N°85 : Sur la piste des transitions agroécologiques. Quels chemins parcourus ?
Il y a 10 ans, Inter-réseaux consacrait un numéro de sa revue Grain de sel aux approches agroécologiques qui se mettaient en place en Afrique de l’Ouest et du Centre. Depuis, les crises environnementales se sont aggravées (érosion de la biodiversité, changement climatique) et la nécessité de s’engager dans une transition agroécologique, aussi bien dans les pays du Nord global que ceux du Sud global, est désormais reconnue par de nombreux acteurs, politiques, opérateurs ou consommateurs. Cependant, la mise en œuvre de cette transformation et de cette possible résilience tarde, alors que la récente vague de contestations des agriculteurs et agricultrices en Europe révèle l’impasse dans laquelle ils se trouvent, coincés dans l’engrenage d’un modèle agricole qui les précarise.
Ce numéro de Grain de sel aborde le chemin parcouru et les évolutions en cours dans les approches de la transition agroécologique en Afrique de l’Ouest et du Centre. Il est le fruit d’un partenariat avec l’Iram, dont le projet associatif affirme son engagement en faveur de l’agroécologie, et qui a consacré sa Journée d’études de 2023 à la question « Comment accompagner les transitions agroécologiques dans les Suds ? ». Ce numéro conjoint permet de valoriser et de poursuivre les réflexions engagées lors de cet événement (Journée d’études 2023 à retrouver ici).
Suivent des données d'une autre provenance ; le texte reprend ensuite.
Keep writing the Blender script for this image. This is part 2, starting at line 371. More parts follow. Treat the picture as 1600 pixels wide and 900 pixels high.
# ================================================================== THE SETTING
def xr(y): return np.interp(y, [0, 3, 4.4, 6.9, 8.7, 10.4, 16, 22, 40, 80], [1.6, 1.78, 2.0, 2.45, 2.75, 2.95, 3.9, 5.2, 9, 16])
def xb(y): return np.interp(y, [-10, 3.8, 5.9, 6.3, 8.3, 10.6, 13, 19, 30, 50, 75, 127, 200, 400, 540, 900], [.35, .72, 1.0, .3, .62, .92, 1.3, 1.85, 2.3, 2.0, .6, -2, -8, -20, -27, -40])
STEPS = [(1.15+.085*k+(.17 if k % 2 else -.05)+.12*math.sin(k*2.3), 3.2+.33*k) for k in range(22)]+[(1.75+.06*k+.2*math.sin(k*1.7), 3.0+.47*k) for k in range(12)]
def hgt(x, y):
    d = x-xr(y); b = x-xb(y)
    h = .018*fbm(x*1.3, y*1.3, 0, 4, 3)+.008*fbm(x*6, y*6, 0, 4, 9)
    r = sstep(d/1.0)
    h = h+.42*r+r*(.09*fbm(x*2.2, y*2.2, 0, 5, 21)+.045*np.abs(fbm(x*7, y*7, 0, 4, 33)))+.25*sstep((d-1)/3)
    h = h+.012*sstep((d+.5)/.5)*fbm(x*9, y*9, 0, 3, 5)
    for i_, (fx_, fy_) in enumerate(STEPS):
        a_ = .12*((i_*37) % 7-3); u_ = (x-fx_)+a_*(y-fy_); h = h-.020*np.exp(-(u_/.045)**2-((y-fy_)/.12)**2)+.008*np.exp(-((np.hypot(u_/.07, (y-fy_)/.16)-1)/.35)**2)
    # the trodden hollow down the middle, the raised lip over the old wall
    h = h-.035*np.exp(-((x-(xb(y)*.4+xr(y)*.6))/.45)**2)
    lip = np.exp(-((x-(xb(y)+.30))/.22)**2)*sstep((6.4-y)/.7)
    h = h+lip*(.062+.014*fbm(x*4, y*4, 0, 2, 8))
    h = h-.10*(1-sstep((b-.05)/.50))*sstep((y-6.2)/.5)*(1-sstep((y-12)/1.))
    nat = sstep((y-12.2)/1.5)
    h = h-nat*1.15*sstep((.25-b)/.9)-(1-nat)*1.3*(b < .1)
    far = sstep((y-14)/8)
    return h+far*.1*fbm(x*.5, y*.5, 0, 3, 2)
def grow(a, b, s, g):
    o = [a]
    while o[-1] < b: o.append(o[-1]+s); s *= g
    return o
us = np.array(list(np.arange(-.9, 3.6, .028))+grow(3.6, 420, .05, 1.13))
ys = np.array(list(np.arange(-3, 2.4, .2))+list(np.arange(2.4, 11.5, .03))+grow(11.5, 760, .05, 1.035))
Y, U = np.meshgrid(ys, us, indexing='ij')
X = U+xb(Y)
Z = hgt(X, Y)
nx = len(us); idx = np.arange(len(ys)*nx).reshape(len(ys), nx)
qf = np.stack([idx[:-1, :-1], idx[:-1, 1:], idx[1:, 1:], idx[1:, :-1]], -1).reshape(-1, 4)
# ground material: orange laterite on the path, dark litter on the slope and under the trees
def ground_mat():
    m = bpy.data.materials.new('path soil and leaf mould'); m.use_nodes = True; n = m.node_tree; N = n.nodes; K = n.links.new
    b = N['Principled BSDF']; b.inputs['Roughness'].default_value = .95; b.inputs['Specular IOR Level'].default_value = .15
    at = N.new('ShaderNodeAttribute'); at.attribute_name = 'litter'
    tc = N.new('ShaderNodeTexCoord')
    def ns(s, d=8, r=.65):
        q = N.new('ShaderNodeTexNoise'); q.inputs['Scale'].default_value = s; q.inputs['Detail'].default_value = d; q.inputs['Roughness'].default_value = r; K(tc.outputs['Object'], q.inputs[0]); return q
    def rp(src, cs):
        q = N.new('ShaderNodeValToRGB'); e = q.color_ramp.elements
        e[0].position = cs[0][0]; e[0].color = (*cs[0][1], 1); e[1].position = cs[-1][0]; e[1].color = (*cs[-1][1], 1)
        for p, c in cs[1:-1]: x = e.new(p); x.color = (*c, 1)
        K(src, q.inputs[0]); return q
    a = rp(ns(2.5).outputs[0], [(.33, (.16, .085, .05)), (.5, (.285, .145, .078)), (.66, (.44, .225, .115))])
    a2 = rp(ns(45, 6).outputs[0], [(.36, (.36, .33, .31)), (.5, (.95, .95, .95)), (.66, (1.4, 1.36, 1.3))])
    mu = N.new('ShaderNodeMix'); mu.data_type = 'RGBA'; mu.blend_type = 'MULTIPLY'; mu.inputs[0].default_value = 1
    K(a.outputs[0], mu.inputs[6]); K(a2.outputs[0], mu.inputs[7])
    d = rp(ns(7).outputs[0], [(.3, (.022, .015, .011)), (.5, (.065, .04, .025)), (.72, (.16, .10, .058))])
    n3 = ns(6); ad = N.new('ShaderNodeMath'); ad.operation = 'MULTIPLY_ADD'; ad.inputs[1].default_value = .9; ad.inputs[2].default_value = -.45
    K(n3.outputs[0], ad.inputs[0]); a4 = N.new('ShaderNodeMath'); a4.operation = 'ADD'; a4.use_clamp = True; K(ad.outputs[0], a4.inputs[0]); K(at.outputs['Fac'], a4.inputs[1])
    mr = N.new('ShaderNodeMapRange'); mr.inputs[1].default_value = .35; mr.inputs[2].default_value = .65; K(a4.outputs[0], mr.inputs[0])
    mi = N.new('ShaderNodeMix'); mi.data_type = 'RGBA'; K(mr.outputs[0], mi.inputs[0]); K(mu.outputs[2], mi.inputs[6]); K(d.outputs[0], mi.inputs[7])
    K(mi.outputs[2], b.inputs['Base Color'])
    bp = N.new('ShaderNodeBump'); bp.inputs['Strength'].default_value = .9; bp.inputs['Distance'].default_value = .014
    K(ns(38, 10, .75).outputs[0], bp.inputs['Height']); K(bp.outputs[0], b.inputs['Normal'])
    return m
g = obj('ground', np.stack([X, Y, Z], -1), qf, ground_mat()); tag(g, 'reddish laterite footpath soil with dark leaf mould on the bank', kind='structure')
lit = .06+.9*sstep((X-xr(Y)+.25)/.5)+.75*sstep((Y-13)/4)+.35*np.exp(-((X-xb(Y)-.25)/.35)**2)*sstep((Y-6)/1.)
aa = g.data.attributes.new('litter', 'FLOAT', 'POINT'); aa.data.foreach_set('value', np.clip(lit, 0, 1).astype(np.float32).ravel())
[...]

Alors quoi de neuf depuis 10 ans? La FAO vient de publier un rapport sur les coûts cachés des systèmes agroalimentaires conventionnels dont les limites, notamment environnementales, sanitaires et sociales, sont de plus en plus unanimement reconnues. Il est depuis scientifiquement prouvé que l’agroécologie peut préserver l’avenir des exploitations familiales, étant productive sans externalités négatives : elle stimule la biodiversité, créé des résiliences possibles face au changement climatique, améliore la santé des sols, réduit les quantités d’énergie et de ressources utilisées, fournit des aliments sains, variés et nutritifs, soutient l’autonomisation des femmes et des communautés et maintient des emplois agricoles et des sociétés agricoles plus justes.
En 2014, les travaux sur l’agroécologie étaient surtout focalisés sur les transitions des pratiques agricoles. La FAO (2018) et le HLPE (2019) ont alors mis en avant une compréhension plus holistique de l’agroécologie. Déclinées en fonction des territoires, les transitions incluent désormais les transformations des systèmes alimentaires, des politiques, des normes sociétales, et les cultures des consommateurs. Et déjà, dès 2017, la définition des piliers de l’agroécologie paysanne émergeait en Afrique de l’Ouest afin de mieux protéger ses principes face aux risques d’accaparements. Depuis 2014, certaines politiques publiques ont pu s’y développer favorablement, malgré des rapports de force tendus sur le terrain entre l’agro-industrie et la société civile.
Ce Grain de sel présente les enjeux de l’intensification agroécologique et de sa productivité face aux controverses existantes, expose les innovations, notamment financières, qui fonctionnent, raconte la reconnaissance du rôle et de la place des femmes, “gardiennes” de certaines pratiques agroécologiques, mais analyse aussi les problèmes non résolus pour un changement d’échelle, avec en première ligne le sujet brûlant des préoccupations foncières. Certains chiffres sur l’utilisation toxique des pesticides tirent également la sonnette d’alarme : leur usage a été multiplié par 20 entre 1993 et 2021 en Afrique de l’Ouest et présage d’une crise sanitaire silencieuse. Les récentes évolutions défavorables aux modèles d’élevage transhumant, pourtant plus respectueux des équilibres agroécologiques, témoignent également du succès encore prégnant de modèles d’intensification dont les risques pour la santé, l’environnement mais aussi le bien-être des éleveurs et de leurs animaux ne sont plus à démontrer.
Ce numéro étudie également le rôle essentiel des conseils agricoles dans ce grand travail de sensibilisation et d’agroécologisation des systèmes en transition. Il donne aussi la parole aux alliances de la société civile qui prennent en main leur pouvoir d’influence, et met en avant le rôle de la recherche-action déployée en partenariat avec les organisations paysannes pour fournir aux décideurs les preuves de sa performance à différentes échelles.
Au fur et à mesure des articles, vous découvrirez que les transitions agroécologiques sont des processus de changement complexes et multi-acteurs. Les processus de transformation sont rarement linéaires, nous avons ici tenté d’exposer la complexité des facteurs limitants qui peuvent paraître nombreux, et font que cela ne va pas aussi vite que souhaité. Cela rappelle que toute évolution peut être à la fois “lente ou rapide”, une dynamique essentielle à prendre en compte dans tout changement de paradigme impliquant un profond changement d’état d’esprit.